If you’re concerned that your bank is not giving you value for money, is there anything you can do about it?

From high fees to investment products you don’t need or that won’t deliver what they promise, Canadians are beginning to question the value for money they get from their bank.

A number of high profile investigations and news stories have encouraged formerly loyal customers of Canada’s big five banks to reconsider whether their bank has their best interests at heart. Many are actively looking for other options.

Banks’ high pressure sales methods exposed

Earlier this year, a CBC Go Public investigation exposed how employees of Canada’s big banks were being pressured “to upsell, trick and even lie to customers to meet unrealistic sales targets and keep their jobs.”
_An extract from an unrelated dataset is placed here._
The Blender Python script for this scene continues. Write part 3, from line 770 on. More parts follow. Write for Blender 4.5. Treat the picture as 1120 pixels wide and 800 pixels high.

The investigation sifted through nearly 1,000 emails from Royal Bank of Canada (RBC), Toronto-Dominion Bank (TD Bank), Scotiabank, Canadian Imperial Bank of Commerce (CIBC) and Bank of Montreal (BMO) employees. You can read the full story here.
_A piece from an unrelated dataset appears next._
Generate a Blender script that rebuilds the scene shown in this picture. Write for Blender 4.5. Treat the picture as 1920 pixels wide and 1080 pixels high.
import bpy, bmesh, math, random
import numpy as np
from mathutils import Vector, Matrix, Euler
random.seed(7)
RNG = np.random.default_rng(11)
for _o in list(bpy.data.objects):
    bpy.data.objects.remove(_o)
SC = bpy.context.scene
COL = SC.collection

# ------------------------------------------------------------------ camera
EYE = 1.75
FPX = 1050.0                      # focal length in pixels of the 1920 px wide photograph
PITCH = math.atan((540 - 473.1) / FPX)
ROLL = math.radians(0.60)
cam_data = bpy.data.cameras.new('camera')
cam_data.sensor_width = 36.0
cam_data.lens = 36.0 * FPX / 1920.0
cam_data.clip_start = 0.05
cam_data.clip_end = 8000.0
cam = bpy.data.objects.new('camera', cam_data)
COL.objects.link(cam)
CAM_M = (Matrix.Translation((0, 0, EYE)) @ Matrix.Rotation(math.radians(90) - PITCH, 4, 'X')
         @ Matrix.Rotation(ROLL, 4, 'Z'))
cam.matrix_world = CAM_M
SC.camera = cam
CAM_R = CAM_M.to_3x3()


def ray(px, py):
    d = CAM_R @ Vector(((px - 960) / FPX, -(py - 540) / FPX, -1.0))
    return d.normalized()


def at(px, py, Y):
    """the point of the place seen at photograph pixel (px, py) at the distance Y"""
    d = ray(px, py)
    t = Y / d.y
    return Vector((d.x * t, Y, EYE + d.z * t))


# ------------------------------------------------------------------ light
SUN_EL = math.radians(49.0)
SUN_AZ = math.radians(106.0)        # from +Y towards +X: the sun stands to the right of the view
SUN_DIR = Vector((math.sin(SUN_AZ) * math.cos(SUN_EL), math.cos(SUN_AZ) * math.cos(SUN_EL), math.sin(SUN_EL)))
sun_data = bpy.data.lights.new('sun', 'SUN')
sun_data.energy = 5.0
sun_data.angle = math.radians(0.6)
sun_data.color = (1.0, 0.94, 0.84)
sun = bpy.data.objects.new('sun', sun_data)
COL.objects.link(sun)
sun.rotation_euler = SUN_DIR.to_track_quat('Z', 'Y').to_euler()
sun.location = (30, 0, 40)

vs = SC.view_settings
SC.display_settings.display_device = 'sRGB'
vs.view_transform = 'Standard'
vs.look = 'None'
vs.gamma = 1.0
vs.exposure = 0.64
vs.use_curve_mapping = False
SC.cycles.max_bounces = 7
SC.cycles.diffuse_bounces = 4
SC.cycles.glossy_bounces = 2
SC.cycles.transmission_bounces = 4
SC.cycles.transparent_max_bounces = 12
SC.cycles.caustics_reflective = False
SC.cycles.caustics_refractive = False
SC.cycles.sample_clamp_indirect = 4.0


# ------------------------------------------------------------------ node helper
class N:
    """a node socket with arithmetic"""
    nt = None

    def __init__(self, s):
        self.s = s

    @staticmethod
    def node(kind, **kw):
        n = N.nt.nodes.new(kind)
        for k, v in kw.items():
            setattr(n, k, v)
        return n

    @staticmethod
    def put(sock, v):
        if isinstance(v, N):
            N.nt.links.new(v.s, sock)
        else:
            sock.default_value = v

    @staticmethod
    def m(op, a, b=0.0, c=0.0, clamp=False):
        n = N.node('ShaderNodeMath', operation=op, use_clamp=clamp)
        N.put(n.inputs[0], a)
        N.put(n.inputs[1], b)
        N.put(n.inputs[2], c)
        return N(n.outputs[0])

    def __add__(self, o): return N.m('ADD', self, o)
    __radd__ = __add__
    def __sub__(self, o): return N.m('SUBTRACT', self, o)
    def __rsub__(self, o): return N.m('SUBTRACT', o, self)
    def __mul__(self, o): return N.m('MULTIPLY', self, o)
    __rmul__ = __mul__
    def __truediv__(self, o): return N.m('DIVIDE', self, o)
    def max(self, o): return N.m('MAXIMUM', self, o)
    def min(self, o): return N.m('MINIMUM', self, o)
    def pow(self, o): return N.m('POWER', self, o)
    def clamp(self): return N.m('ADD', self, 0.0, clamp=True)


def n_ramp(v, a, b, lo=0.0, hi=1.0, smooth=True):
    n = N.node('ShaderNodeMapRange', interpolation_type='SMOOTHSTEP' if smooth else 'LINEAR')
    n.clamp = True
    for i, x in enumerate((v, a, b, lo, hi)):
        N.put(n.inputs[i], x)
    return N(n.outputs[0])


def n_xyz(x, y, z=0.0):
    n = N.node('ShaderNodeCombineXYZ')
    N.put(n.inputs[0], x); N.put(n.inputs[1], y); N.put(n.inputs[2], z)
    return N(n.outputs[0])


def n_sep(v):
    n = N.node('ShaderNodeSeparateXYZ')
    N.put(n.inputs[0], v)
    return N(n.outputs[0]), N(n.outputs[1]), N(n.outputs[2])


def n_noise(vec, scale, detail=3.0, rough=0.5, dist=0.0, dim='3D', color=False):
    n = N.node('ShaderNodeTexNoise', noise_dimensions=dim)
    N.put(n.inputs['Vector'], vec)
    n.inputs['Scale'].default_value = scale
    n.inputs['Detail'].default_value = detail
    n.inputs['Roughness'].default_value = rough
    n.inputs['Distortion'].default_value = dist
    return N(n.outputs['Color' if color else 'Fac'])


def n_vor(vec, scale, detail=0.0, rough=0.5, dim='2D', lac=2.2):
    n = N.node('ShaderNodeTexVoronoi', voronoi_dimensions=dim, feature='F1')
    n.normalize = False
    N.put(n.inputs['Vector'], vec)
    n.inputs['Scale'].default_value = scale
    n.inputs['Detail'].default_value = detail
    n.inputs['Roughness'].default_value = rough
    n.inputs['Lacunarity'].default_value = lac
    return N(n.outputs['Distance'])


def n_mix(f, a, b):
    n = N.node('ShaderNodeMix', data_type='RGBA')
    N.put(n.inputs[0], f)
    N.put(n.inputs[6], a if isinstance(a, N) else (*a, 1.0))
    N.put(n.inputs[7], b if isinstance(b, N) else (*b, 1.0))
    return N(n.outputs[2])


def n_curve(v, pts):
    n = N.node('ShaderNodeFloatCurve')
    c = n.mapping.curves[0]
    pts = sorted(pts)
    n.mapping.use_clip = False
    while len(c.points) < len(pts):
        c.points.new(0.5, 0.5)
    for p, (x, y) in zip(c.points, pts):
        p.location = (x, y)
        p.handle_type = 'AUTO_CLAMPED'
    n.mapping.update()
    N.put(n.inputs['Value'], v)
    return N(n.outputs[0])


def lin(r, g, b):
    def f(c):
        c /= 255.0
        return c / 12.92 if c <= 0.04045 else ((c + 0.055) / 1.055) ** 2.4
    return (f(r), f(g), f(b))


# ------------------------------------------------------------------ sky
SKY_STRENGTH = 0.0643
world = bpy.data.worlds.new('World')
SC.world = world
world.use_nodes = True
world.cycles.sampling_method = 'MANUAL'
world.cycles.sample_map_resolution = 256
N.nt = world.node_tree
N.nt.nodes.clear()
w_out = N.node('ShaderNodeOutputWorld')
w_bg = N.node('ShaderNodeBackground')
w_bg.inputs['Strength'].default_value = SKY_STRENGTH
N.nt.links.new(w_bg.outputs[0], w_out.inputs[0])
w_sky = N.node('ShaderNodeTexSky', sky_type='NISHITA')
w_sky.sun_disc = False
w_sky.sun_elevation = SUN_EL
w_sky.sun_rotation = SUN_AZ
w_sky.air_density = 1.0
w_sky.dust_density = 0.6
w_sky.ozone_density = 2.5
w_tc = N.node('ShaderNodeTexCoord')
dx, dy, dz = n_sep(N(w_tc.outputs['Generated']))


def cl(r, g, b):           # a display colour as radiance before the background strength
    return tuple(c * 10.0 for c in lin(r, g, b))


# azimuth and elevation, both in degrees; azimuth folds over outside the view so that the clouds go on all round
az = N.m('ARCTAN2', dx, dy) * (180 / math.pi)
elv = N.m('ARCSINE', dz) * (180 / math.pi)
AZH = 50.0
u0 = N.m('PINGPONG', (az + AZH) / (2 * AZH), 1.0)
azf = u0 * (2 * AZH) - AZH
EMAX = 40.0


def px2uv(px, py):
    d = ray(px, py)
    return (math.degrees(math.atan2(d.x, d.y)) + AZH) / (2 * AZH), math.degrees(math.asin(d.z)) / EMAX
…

Here are a few quotes from the employees who contacted the investigation:

  • "They [management] want you to hit your numbers and it doesn't matter how."
  • "It's not what's important to our clients anymore. The bank wants more and more money.”

  • "We are straight up told to tell false stories (lie) to sell products."

A theme of the investigation was the high-pressure sales tactics employees were being asked to use. However, when asked to comment on the investigation, the banks issued statements that did not address this concern.

Beware impressive job titles

In one Go Public story, a man trusted his life savings to a “vice president” who told him he could look forward to "about six per cent in annual interest" through various mutual funds. In fact, he earned less than half that in interest, and paid over $30,000 in fees over six years.

The “vice president” turned out to be a salesperson, like most of the 120,000 registered financial professionals in Canada. According to the Small Investor Protection Association, only 4,000 of these are legally obliged to act in the best interests of their clients.

Then there are the bank fees

Checked your bank statement lately? Over the last year or so, big banks have been busy hiking fees for everything from daily chequing accounts to credit cards. And many people who invest through banks are paying more in fees than they should.

In the last few years, BMO, CIBC, TD Bank and others have all sought settlements with regulators after discovering customers paid more in fees than they should.

In October, 2016, CIBC agreed to pay investment clients over $73 million to reimburse them for excess fees. Some clients had been over-paying for 10 years. In November, 2014 TD agreed to pay $13.5 million after thousands of client accounts were charged too much in investment fees.

Security can be a worry, too. In March, 2017, 44,000 Torontonians were charged a total of $87 million extra in property tax after a file transfer protocol error by RBC.

As stories like these appear with increasing regularity, many people now see banks as catering to the affluent baby boomer first and foremost—more concerned about profits and shareholders than customers.

The ultimate irony is that some banks’ shareholders are other banks.

Time to choose a different approach?

Is it time for Canadians to rethink where they go for their banking services and stop giving banks their money?

There are alternatives. Investors, for example, can use online robo-advisor services that let you manage your finances without an adviser. When it comes to everyday banking services, credit unions are growing in popularity.

Credit unions can earn more for their customers, because their customers are more than customers; they’re also members. They are member-owned and not-for-profit, offering lower fees and often higher savings rates.

Not-for-profit doesn’t mean credit unions don’t make money. They offer the same services as banks, but instead of focusing on the needs of baby boomers and their own bottom-line, they cater to their local communities and members.

In Canada, credit unions have combined assets of over $350 billion and more than 10 million members spread across a network of over 600 credit unions. There are over 70 in Ontario alone.

For many Canadians disillusioned with banks, credit unions show there is another way.